The correct word is projection. Here it means the way how to map the 3 dimensional space (the scene, e.g. the world space in front of the camera) into the 2 dimensional space (the screen, e.g. the camera's film).
If the projecting rays are all in parallel, it is called a parallel projection. If the rays pass through a single point, it is called a perspective projection.
If, in a parallel projection, the rays hit the view plane in a 90° angle, it is especially called an orthographic projection. If they instead hit in another angle, it is called an oblique projection.
Hence, "ortho" is (the short name for) a special kind of parallel projections and different from a perspective projection.

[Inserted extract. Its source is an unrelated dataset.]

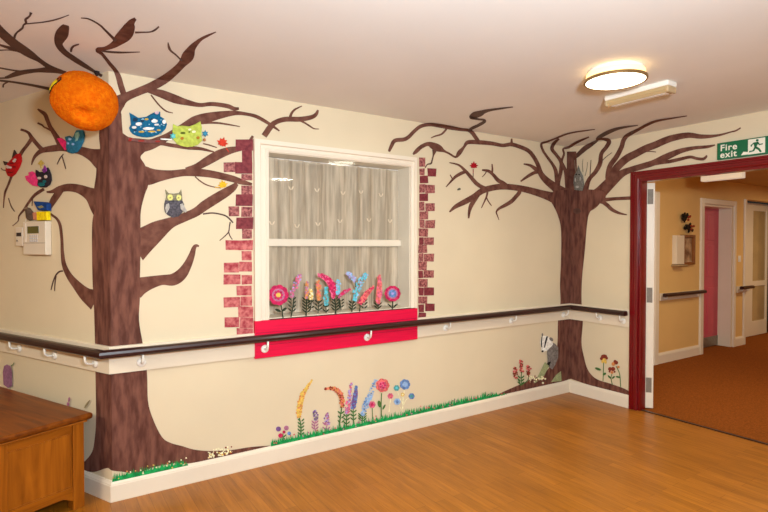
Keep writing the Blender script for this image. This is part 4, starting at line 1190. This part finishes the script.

How to compute a perspective projection depends on the circumstances. The common thing is that the lateral dimensions are altered with the depth dimension, i.e.
x' = f( x, z ) and y' = f( y, z )
There is no "correct" or "wrong" way per se.
Perspective projection and orthographic projection are both directly supported by graphics APIs; and both are used frequently in games. Pictorial orthographic projections (the axonometric projections from which the (pseudo) isometric and the dimetric projections is often used in 2D games) are possible, too. Oblique projections are also possible, but AFAIK seldom used for games; their original use case is technical drawing.
Not possible are in general all projections that cannot be realized by a homogenous matrix multiplication, like as to my knowledge e.g.
* inverse perspective projection, or
* projections that do not use a flat view plane.
However, also those can simply be used with ray-tracing.